Even Lord Grogar, storied and frightening as he appears, is also a villain who doesn’t do anything. I think the reason why he wears such an imposing, heavily-armed carapace and never takes it off is because he’s too ashamed to admit that underneath, he’s just as soft and spineless as the rest of the Communiverse aliens. He has weapons but doesn’t really point them at anything other than skeet targets, and his threats to destroy the Communiverse sound empty and childish. His son Glordon says he doesn’t want to put on a carapace and never take it off because it would prevent him from doing the fun things he enjoys, but we never see him doing any of that stuff; he just sits in his room swaddling himself in webbing. Combine all this with a plot where Elio’s greatest successes mostly happen by accident, through the use of technology that he didn’t create that automatically does everything for him, or relying on other characters’ abilities to do the heavy lifting for him instead of solving the problem himself, and the result is a boring, selfish character whom I have no reason to root for in a plot where most of the tension feels completely fake.
If you’d like to see a better version of a movie about a boy who makes contact with bad aliens, I’d like to recommend The Adventures of Jimmy Neutron, Boy Genius.
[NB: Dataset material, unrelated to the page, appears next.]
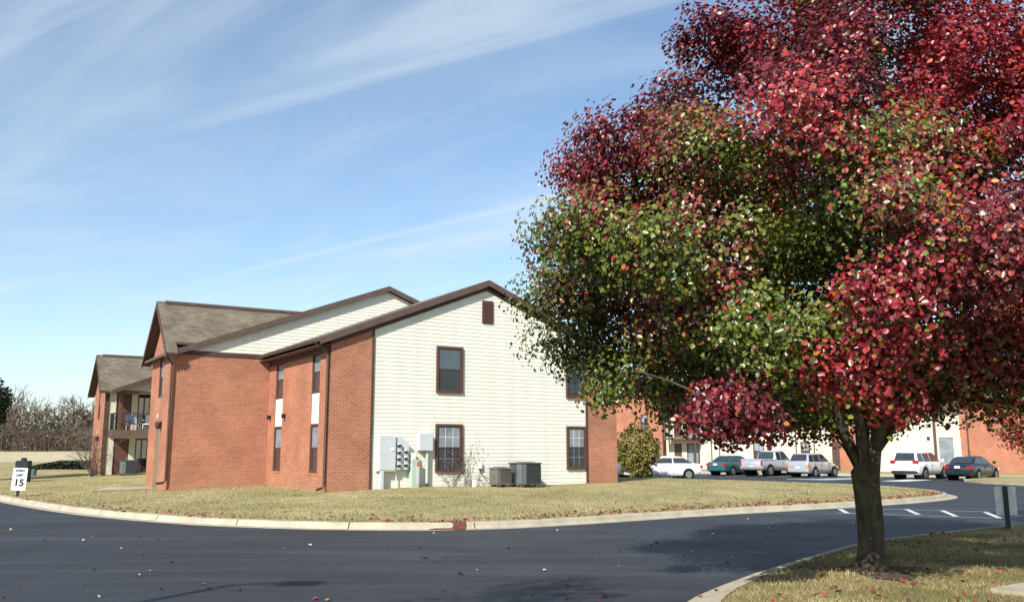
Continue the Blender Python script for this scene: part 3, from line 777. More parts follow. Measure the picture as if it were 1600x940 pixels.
# --- the far wing: same again, 19 m further back, cream front with a balcony
end_wing(-3.28, 26.0, 30.3, 5.04, 7.2, -.28, 4)
FY = 26.0
wall('front_wall', M['cream'], bld, 'y', FY, -3.279, 6, .1, 5.10,
     [(-2.72, -1.92, .3, 2.42), (-1.6, -.9, .3, 2.42), (-2.72, -1.92, 2.8, 5.0), (-1.6, -.9, 2.8, 5.0)], depth=.12)
MB().box(-3.32, -3.10, 25.94, 25.998, .1, 5.1).build('corner_board', M['trim'], bld)
for z0, z1 in ((.3, 2.42), (2.8, 5.0)):
    d = MB().box(-2.72, -1.92, FY + .06, FY + .11, z0, z1).build('door', M['door'], bld)
    MB().box(-2.02, -1.97, FY + .0, FY + .058, z0 + .95, z0 + 1.05).build('handle', M['rim'], d)
    g_ = MB().box(-1.6, -.9, FY + .08, FY + .11, z0, z1).build('glass_door', M['glass'], bld)
    q = MB(); q.box(-1.6, -.9, FY + .03, FY + .078, z1 - .09, z1); q.box(-1.6, -1.53, FY + .03, FY + .078, z0, z1 - .09); q.box(-.97, -.9, FY + .03, FY + .078, z0, z1 - .09); q.box(-1.28, -1.22, FY + .03, FY + .078, z0, z1 - .09)
    q.build('frame', M['frame'], g_)
for x in (.1, .75, 1.4):
    MB().box(x, x + .1, FY - .03, FY - .001, .1, 5.05).build('batten', M['frame'], bld)
BX0, BX1, BY0 = -3.02, -.30, 24.45
sl = MB().box(BX0, BX1, BY0, FY - .001, 2.66, 2.78).build('balcony', M['soffit'], bld)
for nm, bx in (('fascia', (BX0 - .03, BX1 + .03, BY0 - .035, BY0 - .001, 2.52, 2.86)), ('fascia', (BX0 - .035, BX0 - .001, BY0, FY - .002, 2.52, 2.86)), ('fascia', (BX1 + .001, BX1 + .035, BY0, FY - .002, 2.52, 2.86))):
    MB().box(*bx).build(nm, M['fascia'], sl)
for x in (BX0 + .30, BX1 - .05):
    MB().box(x - .08, x + .08, BY0 + .02, BY0 + .18, 2.781, 4.95).build('post', M['frame'], sl)
MB().box(BX0, BX1, BY0 + .03, BY0 + .07, 3.72, 3.77).build('rail', M['black'], sl)
MB().box(BX0 + .01, BX0 + .05, BY0 + .08, FY - .05, 3.72, 3.77).build('rail', M['black'], sl)
for k in range(24):
    x = BX0 + .06 + k * (BX1 - BX0 - .1) / 23; MB().box(x - .009, x + .009, BY0 + .04, BY0 + .06, 2.781, 3.72).build('baluster', M['black'], sl)
for k in range(13):
    y = BY0 + .12 + k * .11; MB().box(BX0 + .02, BX0 + .04, y - .012, y + .012, 2.781, 3.72).build('baluster', M['black'], sl)
# balcony roof: low gable turned to the front
def z3(x): return 4.98 + .40 * (x + 3.25)
roof_slab('roof', [(-3.25, 24.15, z3(-3.25)), (3.2, 24.15, z3(3.2)), (3.2, 28, z3(3.2)), (-3.25, 28, z3(-3.25))], .09, bld)
vs = [(-3.26, 24.12, z3(-3.26) - .02), (3.2, 24.12, z3(3.2) - .02), (3.2, 24.12, z3(3.2) - .24), (-3.26, 24.12, z3(-3.26) - .24)]; vs += [(p[0], 24.16, p[2]) for p in vs]
MB().add(vs, [(0, 1, 2, 3), (7, 6, 5, 4), (0, 4, 5, 1), (1, 5, 6, 2), (2, 6, 7, 3), (3, 7, 4, 0)]).build('rake_board', M['trim'], bld)
MB().prism([(-2.6, 4.96), (3.2, 4.96), (3.2, z3(3.2) - .2), (-2.6, z3(-2.6) - .15)], 'y', 24.40, 24.44).build('balcony_gable', M['soffit'], bld)
MB().box(-3.0, 3.0, 24.36, 24.50, 4.78, 4.955).build('beam', M['trim'], bld)

# --- far building across the car park
far = tag(empty('apartment_building', (13.6, 82.6, 0), R(-38)), 'far brick and cream apartment block behind the parked cars', 'building')
def fwin(u0, u1, z0, z1, st='low'): return window(far, 'y', 0, u0, u1, z0, z1, st, recess=.05, fw=.08)
wall('brick_wall', M['brick'], far, 'y', 0, -5.2, 0, .1, 5.4, [(-2.3, -1.55, 3.6, 5.05)], top=[(-5.2, 5.4), (0, 5.4), (0, 5.55), (-2.6, 7.6), (-5.2, 5.55)])
fwin(-2.3, -1.55, 3.6, 5.05, 'side')
MB().box(-.05, .05, -.06, -.001, .1, 5.3).build('downspout', M['trim'], far)
MB().box(-14, -5.25, 1.2, 10, .1, 5.2).build('brick_wall', M['brick'], far, uv=True)
MB().box(-6.4, -5.25, 1.15, 1.199, 2.2, 5.2).build('doorway', M['trim'], far)
MB().prism([(-14, 5.2), (-5.25, 5.2), (-5.25, 6.6), (-10, 8.3)], 'y', 1.1, 10).build('gable', M['cream'], far)
wall('cream_wall', M['cream'], far, 'y', .6, 0, 14.9, .1, 5.7, [(.75, 1.5, .2, 2.42), (2.0, 3.2, .2, 2.42), (.75, 1.5, 2.95, 5.0), (2.0, 3.2, 2.95, 5.0), (12.3, 13.1, 1.0, 2.5), (12.3, 13.1, 3.7, 5.1), (8.2, 9.2, 1.0, 2.5), (8.2, 9.2, 3.7, 5.1)])
for z0, z1 in ((.2, 2.42), (2.95, 5.0)):
    MB().box(.75, 1.5, .66, .70, z0, z1).build('door', M['door'], far)
    gd = MB().box(2.0, 3.2, .68, .70, z0, z1).build('glass_door', M['curtain'], far)
    q = MB(); q.box(2.0, 3.2, .62, .678, z1 - .1, z1); q.box(2.0, 2.08, .62, .678, z0, z1 - .1); q.box(3.12, 3.2, .62, .678, z0, z1 - .1); q.box(2.62, 2.69, .62, .678, z0, z1 - .1)
    q.build('frame', M['frame'], gd)
for u0, u1, z0, z1 in ((12.3, 13.1, 1.0, 2.5), (12.3, 13.1, 3.7, 5.1), (8.2, 9.2, 1.0, 2.5), (8.2, 9.2, 3.7, 5.1)):
    window(far, 'y', .6, u0, u1, z0, z1, 'low', recess=.05, fw=.08)
for u in (4.35, 5.1, 11.9, 13.4): MB().box(u, u + .09, .56, .598, .1, 5.6).build('batten', M['frame'], far)
bal = MB().box(.55, 3.6, -.9, .598, 2.72, 2.9).build('balcony', M['fascia'], far)
for x in (.6, 3.5): MB().box(x - .07, x + .07, -.86, -.72, 2.901, 5.2).build('post', M['frame'], bal)
MB().box(3.43, 3.57, -.86, -.72, .15, 2.719).build('post', M['frame'], bal)
MB().box(.55, 3.6, -.85, -.8, 3.8, 3.86).build('rail', M['black'], bal)
for k in range(20): MB().box(.62 + k * .15, .64 + k * .15, -.84, -.81, 2.901, 3.8).build('baluster', M['black'], bal)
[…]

While this Nickelodeon film is not as emotional or visually polished as a Pixar flick, Jimmy Neutron is a genius inventor who is always trying to stretch the boundaries of his knowledge. He builds his own rockets and his own communication devices, much to the chagrin of his (very understanding) parents who don’t want him doing things that may endanger him. Jimmy Neutron is wise enough to know what’s right but young and foolish enough not to choose it. It’s a very silly movie whose characters are very aware of their own silliness and embrace it without being sarcastic or hostile. It straddles a careful balance between “Your parents love you and they place limits for a reason” and “Children need to be free to make their own mistakes”. It’s a lot more fun and creative than this piece of extruded green slime posing as a pandering movie.